The City Council moved one step closer Tuesday toward implementing a measure that would ban smoking within 20 feet of entrances, exits and air intake vents of public buildings.

Council members unanimously approved the measure's first reading, sending the bill to the final reading, which will take place at next week's City Council meeting.

Since many sidewalks in Berkeley are less than 20 feet in width, the resolution may force smokers to street corners, said Councilmember Kriss Worthington.

"People will go to corners or intersections instead of smoking outside doorways," Worthington said.

Passersby, however, may still smoke near buildings "on the way to another destination," the law states.

Last February, a similar ruling was implemented for the UC Berkeley campus that banned smoking within 15 feet of all campus buildings.

The City Council, along with anti-smoking organizations such as the Berkeley Tobacco Prevention Coalition, said they hope the law will protect people with respiratory illnesses and others who are affected by the second-hand smoke near public doorways.

Berkeley Mayor Shirley Dean said the vote is an important accomplishment for the city.

"I'm very proud that Berkeley has moved along this path," Dean said. "It is going to create a healthier situation for nonsmokers."

Among its many provisions, the bill requires local owners and property managers to post signs on building entrances and exits stating that smoking is prohibited within 20 feet of the doorway.

City officials said they plan to provide businesses with these signs, and said owners and property managers will be asked to relocate ashtrays at least 20 feet from doorways.

The law states regulation will be "self-enforced" by smokers and other citizens who can ask a smoker to move if they are within the non-smoking area.

"(The city) can't afford people to check every street," Worthington said. "What usually happens is because of peer pressure most people won't do it."

Members of the Tobacco Prevention Program said they feel the ordinance is a major boost to public health in Berkeley.

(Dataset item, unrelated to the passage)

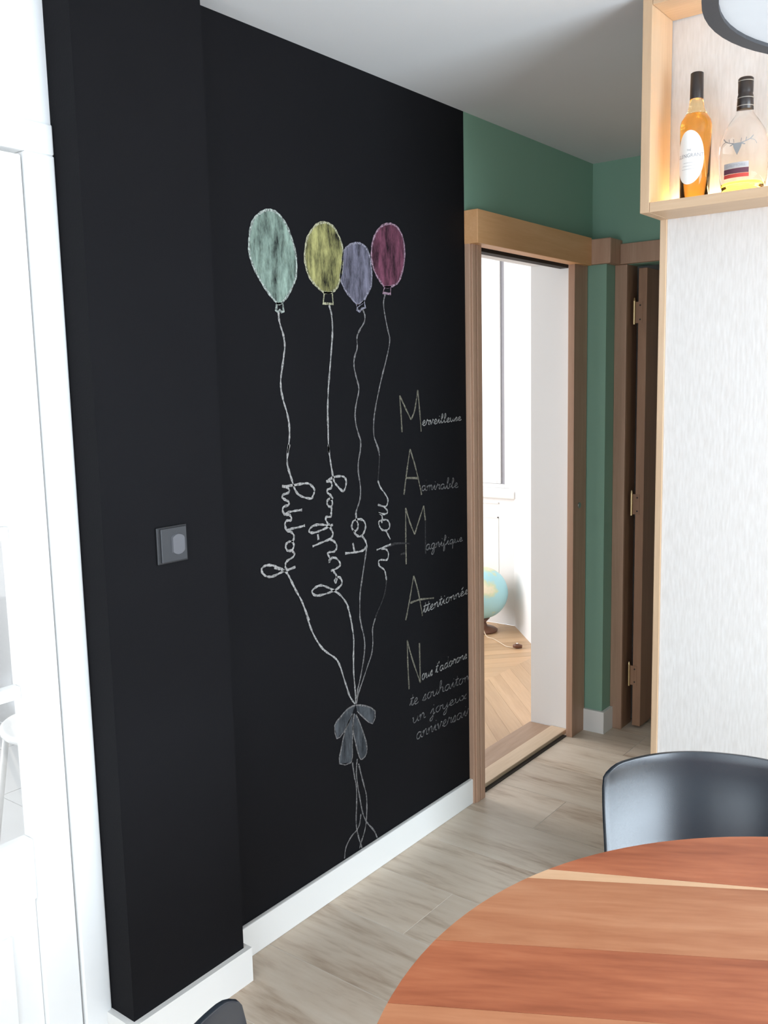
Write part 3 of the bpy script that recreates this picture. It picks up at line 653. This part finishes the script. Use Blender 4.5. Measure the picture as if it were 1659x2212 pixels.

"The measure will definitely call to attention how big a problem second-hand smoke is," said Katherine Brown, a health worker for the City of Berkeley Tobacco Prevention Program."We really want to emphasize the health concerns smoking can have," she continued. "That's what we're really hoping to get out of the policy.

Opponents of the bill, however, said their rights as citizens and tax-payers would be violated if the measure is implemented.

"It's ridiculous and persecutes the smoker who pays more taxes than the average person," said Ray Domkus, president of Forces California, an organization that advocates smokers' rights.

Andy Ludlow, who is the group's international president, said the City Council's decision had political motives beyond stifling second-hand smoke.

"Does Berkeley still claim to be liberal?" he said. "It's a great politically correct way for them to target the homeless."